Abstract

The exploration of processes leading to coastal eutrophication is a major challenge in ecological research, particularly in light of important new policies such as the European Water Framework Directive. In the present study primary production (in terms of chlorophyll α – chl α) is modeled based on a number of abiotic parameters using model trees (MTs), a machine learning (ML) approach whereby linear regressions are induced within homogeneous subsets of samples (tree leaves). Standardized regression was applied to determine the relative weight of abiotic parameters in the MT tree leaves whereas the efficiency of the MT method in chl α prediction was tested against neural networks (NNs) which is the most frequently used ML approach, and the classical multiple linear regression (MLR). To assess the efficiency of models to describe eutrophication-related responses under different environmental conditions, the methods were applied on a coastal ecosystem affected by terrestrial runoff for two meteorologically contrasting annual cycles: a typical dry ('04–'05) and a typical wet ('09–'10).

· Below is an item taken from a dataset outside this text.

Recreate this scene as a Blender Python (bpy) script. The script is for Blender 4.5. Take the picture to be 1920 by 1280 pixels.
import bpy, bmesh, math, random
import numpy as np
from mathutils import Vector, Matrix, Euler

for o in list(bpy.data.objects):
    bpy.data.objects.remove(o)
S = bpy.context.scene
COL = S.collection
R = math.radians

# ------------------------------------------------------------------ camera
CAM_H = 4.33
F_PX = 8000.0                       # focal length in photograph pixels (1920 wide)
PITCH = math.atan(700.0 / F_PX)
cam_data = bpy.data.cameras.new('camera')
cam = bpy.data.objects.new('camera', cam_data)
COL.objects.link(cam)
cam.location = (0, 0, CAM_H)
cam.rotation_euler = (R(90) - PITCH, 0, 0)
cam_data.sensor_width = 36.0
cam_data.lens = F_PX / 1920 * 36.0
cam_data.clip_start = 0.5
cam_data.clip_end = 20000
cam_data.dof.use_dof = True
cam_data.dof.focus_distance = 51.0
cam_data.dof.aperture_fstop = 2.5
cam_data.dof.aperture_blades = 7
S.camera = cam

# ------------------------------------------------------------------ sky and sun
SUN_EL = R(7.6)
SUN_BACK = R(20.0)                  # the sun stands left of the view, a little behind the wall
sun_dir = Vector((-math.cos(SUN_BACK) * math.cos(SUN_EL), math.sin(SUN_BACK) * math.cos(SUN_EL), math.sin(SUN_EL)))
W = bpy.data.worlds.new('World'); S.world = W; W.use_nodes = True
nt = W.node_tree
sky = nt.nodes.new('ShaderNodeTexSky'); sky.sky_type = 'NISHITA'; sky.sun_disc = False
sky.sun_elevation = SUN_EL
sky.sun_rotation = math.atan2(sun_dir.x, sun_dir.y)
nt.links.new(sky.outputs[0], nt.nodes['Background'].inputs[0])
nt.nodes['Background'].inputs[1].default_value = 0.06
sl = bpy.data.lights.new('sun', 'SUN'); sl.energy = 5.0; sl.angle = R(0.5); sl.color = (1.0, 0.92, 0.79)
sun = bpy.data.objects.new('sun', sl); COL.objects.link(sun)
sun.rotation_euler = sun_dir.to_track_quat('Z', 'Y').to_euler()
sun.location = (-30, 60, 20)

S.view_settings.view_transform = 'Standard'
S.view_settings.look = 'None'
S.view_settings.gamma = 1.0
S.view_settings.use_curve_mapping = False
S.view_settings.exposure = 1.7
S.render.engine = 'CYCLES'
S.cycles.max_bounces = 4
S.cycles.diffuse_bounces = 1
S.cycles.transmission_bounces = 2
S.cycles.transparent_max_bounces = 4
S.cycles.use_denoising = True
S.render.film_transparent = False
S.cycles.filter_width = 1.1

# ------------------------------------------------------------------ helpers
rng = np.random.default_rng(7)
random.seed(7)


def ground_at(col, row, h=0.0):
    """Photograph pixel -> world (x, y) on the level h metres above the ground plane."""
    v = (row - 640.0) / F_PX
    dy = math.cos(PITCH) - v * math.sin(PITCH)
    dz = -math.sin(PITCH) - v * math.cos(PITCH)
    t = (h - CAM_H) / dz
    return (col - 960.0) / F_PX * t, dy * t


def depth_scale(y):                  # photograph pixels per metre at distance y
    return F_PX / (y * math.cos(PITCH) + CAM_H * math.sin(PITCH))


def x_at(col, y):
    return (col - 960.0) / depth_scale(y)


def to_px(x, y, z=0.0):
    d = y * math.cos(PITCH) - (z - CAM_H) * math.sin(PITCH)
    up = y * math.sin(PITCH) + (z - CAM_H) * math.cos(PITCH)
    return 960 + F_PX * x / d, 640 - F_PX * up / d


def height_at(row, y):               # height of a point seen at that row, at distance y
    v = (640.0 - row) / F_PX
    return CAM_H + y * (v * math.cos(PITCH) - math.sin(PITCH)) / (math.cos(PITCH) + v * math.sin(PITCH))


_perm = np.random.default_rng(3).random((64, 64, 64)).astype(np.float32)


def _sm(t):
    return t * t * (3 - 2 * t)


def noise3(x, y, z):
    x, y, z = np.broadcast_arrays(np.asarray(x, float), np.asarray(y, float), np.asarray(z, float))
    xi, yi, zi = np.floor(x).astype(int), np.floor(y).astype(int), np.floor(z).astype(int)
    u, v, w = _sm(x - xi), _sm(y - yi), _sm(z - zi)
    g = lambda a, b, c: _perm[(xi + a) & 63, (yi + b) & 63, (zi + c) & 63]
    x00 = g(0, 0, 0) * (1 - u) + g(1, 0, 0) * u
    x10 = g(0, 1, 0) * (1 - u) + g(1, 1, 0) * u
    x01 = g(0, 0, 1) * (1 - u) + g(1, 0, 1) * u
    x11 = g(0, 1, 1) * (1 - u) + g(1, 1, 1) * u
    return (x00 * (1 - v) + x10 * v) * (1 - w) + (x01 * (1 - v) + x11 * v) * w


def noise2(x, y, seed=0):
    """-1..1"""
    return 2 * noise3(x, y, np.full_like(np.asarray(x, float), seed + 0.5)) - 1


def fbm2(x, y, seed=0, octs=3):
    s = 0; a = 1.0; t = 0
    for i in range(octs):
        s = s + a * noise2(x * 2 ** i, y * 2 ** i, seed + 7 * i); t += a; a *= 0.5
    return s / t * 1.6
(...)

MTs showed increased predictive power in chl α prediction attributed to the discrimination of input data space into tree leaves, instead of using a uniform space as in NNs and MLR. By grouping samples of each tested annual cycle (wet and dry) on a seasonal basis into discrete groups/leaves, MTs offer a much more explanatory description of ecosystem status than NNs and MLR. The discriminating variables forming tree leaves and the weighing coefficients of Linear Models (LMs) in each leaf provided a useful scaling of abiotic parameters driving chl α dynamics. The MT method is thus proposed as an efficient tool for obtaining insights into ecosystem processes leading to eutrophication events in coastal ecosystems and a useful component in integrated coastal zone management.